Israel vows to stop aid ship reaching Gaza

Image caption,
The Rachel Corrie is due to arrive near the coast of Gaza on Saturday morning

Israel has reiterated that a ship carrying aid and international activists will not be allowed to break its blockade of the Gaza Strip.

The MV Rachel Corrie is on schedule to reach the territory early on Saturday.

The confrontation comes days after Israeli commandos stormed a flotilla of aid ships approaching Gaza, leaving nine people dead and many more injured.

The raid brought strong condemnation of Israel, especially from Turkey where most of the victims were from.

"We will stop the ship, and also any other ship that will try to harm Israeli sovereignty," Israeli Foreign Minister Avigdor Lieberman told Israeli television.

"There is no chance the Rachel Corrie will reach the coast of Gaza."

Israeli Prime Minister Benjamin Netanyahu told his cabinet on Thursday that the boat would not be allowed to reach the territory.

Aid pledge

The ship is named after a US college student who was crushed to death by an Israeli army bulldozer as she protested over house demolitions in Gaza.

Israel has told the ship to dock at the Israeli port of Ashdod and promised that the aid will be taken by road to Gaza, after officials have examined it.

In a statement, the White House reiterated its belief that the blockade of Gaza was "unsustainable", but urged activists on the Rachel Corrie to do as the Israelis asked and take the aid to Ashdod.

Irish Nobel peace laureate Mairead Maguire, who is aboard the ship, has insisted it will not be diverted.

"We are not afraid," she told Irish broadcaster RTE by satellite telephone.

"We started out to deliver this cargo to the people of Gaza and to break the siege of Gaza, that is what we want to do," the 66-year-old human rights campaigner said.

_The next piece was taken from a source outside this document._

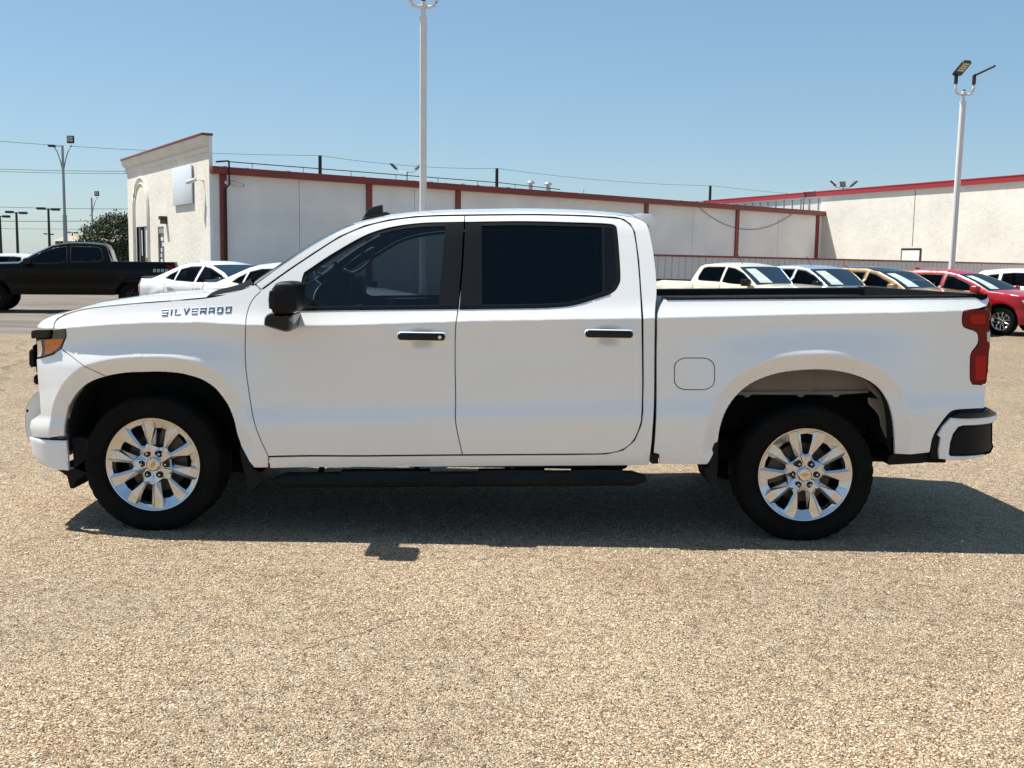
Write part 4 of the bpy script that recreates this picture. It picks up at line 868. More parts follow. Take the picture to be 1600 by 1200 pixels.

The Irish foreign ministry said the ship should be allowed to proceed to Gaza.

Image caption,
Hezbollah supporters in Beirut were urged to help break the Gaza blockade

"Those on board the Rachel Corrie have made clear their peaceful intentions and have stated that they will offer no resistance to Israeli forces," it said.

Activists told the BBC that they aimed to arrive just outside Israel's 20-mile (32km) exclusion zone off Gaza by Saturday morning.

They said there were 20 people on board, including five Irish nationals, six Malaysians and nine crew members.

Accounts differ as to what happened when Israeli soldiers abseiled from helicopters on to the Turkish passenger ship Mavi Marmara in the early hours of last Monday.

Israel says the commandos were attacked with sticks and knives and used their weapons in self-defence. Activists say troops opened fire without provocation.

Israeli soldiers were among those injured in the incident.

Protests against the raid have taken place in cities around the world.

In Lebanon on Friday, Hassan Nasrallah, the leader of the radical group Hezbollah, addressed thousands of his supporters via a video link in Beirut saying another flotilla should be organised as soon as possible.

Threats over trade

Turkey has warned it might reduce economic and defence ties with Israel following Monday's raid, which took place in international waters.

Deputy Prime Minister Bulent Arinc said Ankara was "assessing deals with Israel", until now a close ally.

Prime Minister Recep Tayyip Erdogan ratcheted up the pressure on Friday, saying he did not view Hamas, which controls Gaza, as a terrorist organisation.

In a televised speech Mr Erdogan described Hamas as "resistance fighters who are struggling to defend their land".

Hamas is designated a terrorist organisation by Israel, the US and the EU.

Israel and Egypt imposed the blockade after Hamas came to power. Egypt has occasionally opened its Rafah crossing with Gaza on humanitarian grounds, and opened it again following the Israeli sea-borne raid.